Entrepreneurship and International Trade
I recently attended the first meeting of the Coast to Capital LEP (Local Enterprise Partnership). The grouping is one of many LEPs formed to replace the role of the RDAs (Regional Development Agencies). Unlike the extended role of the RDAs, the focus is very much on the economy and stimulating prosperity.
The Coast to Capital LEP covers:
Croydon
Brighton and Hove
Gatwick Diamond Economic Sub-Region (Crawley, Horsham and MidSussex within West Sussex; Reigate and Banstead; MoleValley and Tandridge within Surrey)
West Sussex and its other four district councils
This particular grouping was very well received by central government, who have approved LEP coverage for most of the country. We are fortunately not within the 20 per cent of the country who remain LEPless.
Key priorities are enterprise and entrepreneurship, together with international trade. The aim is to encourage higher levels of enterprise and business formation and to significantly increase the number of firms trading internationally. By doing this, it is estimated that an additional 100,000 jobs can be created over 25 years along with increased output of £1.1 billion each year.

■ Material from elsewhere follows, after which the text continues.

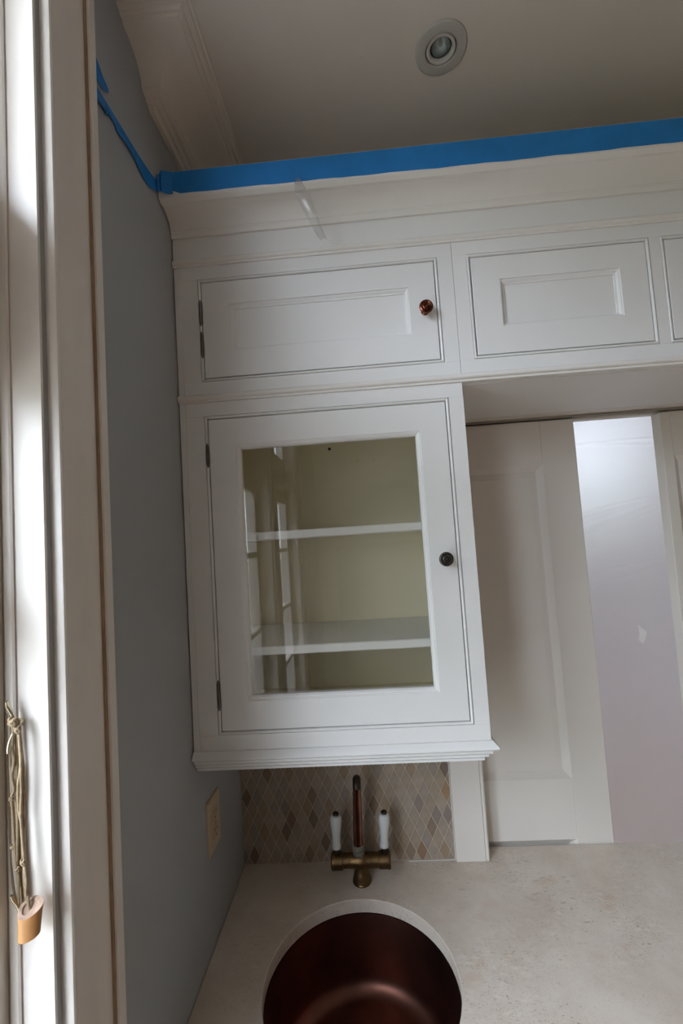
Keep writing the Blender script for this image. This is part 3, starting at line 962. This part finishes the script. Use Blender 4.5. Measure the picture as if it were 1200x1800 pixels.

Some people would argue that many entrepreneurs are naturally that rather than created through life-time interventions. I believe that we actually have a mix of both sources and that we can do more to encourage entrepreneurship amongst those who would not intuitively apply that label to themselves.
Entrepreneurs who I have met and listened to are more likely to regard apparent barriers as challenging opportunities to be overcome and this suggests an existing mindset that can be encouraged, and an aspirational mindset whose features can be communicated to others. This implies an increased emphasis in education on the routes available to establish new enterprises but that alone might not be enough to increased business formation. We also need inspiration from role models to encourage the entrepreneurs of tomorrow. It is fundamentally a mix of education and inspiration. Education can make it more likely that new enterprises will succeed so that there will be more entrepreneurs to inspire those not yet born.
With accelerating technological advance making the world an even smaller place, it is important that enterprises can trade internationally with the minimum of bureaucratic intervention. While some of this remit lies with central government, the LEP can work to build confidence in the ability to trade internationally and dramatically expand markets for our locally-created products. Part of that confidence is around communicating the mechanisms and processes that enable international trade and inspiring newcomers through real success stories.
If the LEP can succeed with its two core objective, it will make a major contribution to sustainable prosperity for our part of West Sussex.